Because of the great number of individual plaintiffs, whose present whereabouts may not be readily ascertainable by the defendant, and further because the Court is anxious that each of these workers receive the net proceeds of his deferred wages, after compensating counsel, infra, as expeditiously as practicable, the Court will order, Rule 58, Federal Rules of Civil Procedure, that the aforementioned checks be delivered to the attorneys for the plaintiffs herein; but, that any such check not paid by the drawee within six (6) months following receipt of same by such attorneys shall be returned to the defendant for payment by the defendant into the registry of this Court, following the removal of the names of such plaintiffs’ attorneys as payees thereon.

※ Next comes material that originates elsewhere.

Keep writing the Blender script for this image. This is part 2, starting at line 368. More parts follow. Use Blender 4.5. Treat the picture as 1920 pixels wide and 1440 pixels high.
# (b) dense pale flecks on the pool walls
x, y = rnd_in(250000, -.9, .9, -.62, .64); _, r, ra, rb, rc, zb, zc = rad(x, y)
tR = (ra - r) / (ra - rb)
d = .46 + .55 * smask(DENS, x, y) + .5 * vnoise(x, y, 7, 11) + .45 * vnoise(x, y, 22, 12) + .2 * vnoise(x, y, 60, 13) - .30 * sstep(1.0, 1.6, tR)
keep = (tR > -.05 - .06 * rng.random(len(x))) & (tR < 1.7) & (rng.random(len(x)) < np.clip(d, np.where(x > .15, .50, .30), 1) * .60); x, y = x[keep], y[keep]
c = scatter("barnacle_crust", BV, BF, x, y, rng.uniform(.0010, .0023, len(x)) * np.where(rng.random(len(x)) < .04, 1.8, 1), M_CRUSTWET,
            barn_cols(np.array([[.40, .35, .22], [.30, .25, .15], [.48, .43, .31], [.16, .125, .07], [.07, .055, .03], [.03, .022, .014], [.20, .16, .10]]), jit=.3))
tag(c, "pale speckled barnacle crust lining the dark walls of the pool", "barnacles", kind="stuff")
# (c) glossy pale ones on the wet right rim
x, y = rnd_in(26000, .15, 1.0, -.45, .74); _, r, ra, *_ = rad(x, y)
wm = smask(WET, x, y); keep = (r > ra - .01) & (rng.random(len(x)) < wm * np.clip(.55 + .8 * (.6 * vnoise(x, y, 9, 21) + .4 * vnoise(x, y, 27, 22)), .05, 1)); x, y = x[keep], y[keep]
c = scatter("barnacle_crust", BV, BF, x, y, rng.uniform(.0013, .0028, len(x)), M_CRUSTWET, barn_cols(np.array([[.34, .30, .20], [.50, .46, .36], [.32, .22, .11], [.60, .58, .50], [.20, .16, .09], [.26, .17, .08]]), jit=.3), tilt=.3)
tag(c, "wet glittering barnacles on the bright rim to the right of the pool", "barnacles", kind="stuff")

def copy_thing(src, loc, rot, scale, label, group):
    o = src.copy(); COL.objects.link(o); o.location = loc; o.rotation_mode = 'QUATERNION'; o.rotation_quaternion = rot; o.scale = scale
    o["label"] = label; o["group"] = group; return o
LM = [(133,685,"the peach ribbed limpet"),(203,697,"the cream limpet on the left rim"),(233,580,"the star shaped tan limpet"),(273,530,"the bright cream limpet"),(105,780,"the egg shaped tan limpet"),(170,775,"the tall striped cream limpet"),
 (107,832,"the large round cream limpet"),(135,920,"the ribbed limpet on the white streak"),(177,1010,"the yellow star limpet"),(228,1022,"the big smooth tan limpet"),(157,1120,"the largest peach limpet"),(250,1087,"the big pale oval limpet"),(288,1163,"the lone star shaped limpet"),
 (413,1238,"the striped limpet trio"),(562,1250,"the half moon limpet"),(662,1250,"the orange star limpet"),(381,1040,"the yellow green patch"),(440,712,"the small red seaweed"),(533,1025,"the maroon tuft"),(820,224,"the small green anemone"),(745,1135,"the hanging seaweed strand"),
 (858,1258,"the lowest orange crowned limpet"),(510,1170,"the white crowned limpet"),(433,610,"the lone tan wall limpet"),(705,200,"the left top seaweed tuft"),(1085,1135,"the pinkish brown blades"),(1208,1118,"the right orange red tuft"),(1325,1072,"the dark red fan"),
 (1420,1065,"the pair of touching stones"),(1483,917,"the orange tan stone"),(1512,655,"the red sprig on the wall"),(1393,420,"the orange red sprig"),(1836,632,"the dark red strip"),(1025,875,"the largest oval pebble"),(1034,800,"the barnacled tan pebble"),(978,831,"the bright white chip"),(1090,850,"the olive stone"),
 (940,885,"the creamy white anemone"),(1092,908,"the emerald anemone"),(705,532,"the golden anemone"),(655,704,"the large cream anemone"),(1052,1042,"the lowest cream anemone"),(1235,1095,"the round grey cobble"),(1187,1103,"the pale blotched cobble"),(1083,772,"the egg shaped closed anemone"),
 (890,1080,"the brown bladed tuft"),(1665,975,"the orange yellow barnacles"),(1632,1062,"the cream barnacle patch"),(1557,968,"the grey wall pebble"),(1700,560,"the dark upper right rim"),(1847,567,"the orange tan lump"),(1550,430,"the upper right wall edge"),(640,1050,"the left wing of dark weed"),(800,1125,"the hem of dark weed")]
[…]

Except as may be rendered necessary by directions in this memorandum, the judgments entered, and consolidated into one document, as aforesaid, supra, shall be confined to the essentials thereof. Form 32, Federal Rules of Civil Procedure [at 189],

The attorneys of record for the plaintiffs herein, as a class, are entitled' to compensation which counsel rendered each member of the class, in accordance with whatever contract for such may have been made. In the absence of any such contract or express agreement, such attorneys are entitled to receive reasonable remuneration for their services to each plaintiff. Bagley v. State (1963), 232 Md. 86, 192 A.2d 53, 100 A.L.R.2d 1249, 1257 (headnote 18). This being the Court which will render the judgments herein, the Court will declare a lien therein in favor of each plaintiff’s counsel for a reasonable fee. Further, this Court will protect and enforce such lien so that the benefits of such attorneys’ services will not have been obtained by each plaintiff without the respective plaintiffs’ paying for them. United States v. Transocean Air Lines, Inc., C.A. 5th (1966), 356 F.2d 702, 706 [10, 11],

The Court, having been advised that many of the representations herein, if not all, were on a contingent fee basis, any fee collected by such attorneys must not be obtained by fraud, mistake or undue influence, and must not be oppressive or extortionate. Taylor v. Bemiss (1884), 110 U.S. 42, 3 S.Ct. 441, 28 L.Ed. 64, 65 (headnote 5). This applies to any and all contingency arrangements. In situations where there are no contracts or other agreement by a' plaintiff and the attorneys of record for the plaintiffs herein, the parties will deal at arm’s length, and may fix the compensation at whatever figure they may agree, mutually, is proper. This Court will enforce the payments of any such fees thus agreed upon, as aforesaid, if such plaintiff has been fully informed as to the business transacted by such attorneys on his behalf ; and, in such event, it is not necessary, in agreeing on proper compensation, that such plaintiff have independent advice, provided such plaintiff is in position to form an entirely free and unfettered judgment. Kidd v. Williams (1901), 132 Ala. 140, 31 So. 458, 56 L.R.A. 879. If a difference of opinion arises between any plaintiff and such attorneys, the proper remuneration to be paid counsel by such plaintiff may be a question properly to be submitted to a jury. Nave v. Taughber, (1920), 49 Cal.App. 308, 193 P. 508.

If, consistently with this memorandum, all counsel of record agree on a form of judgment, in the absence of the trial judge, the clerk hereby is authorized to sign and enter same immediately, to the end that these workers may receive these deferred wages.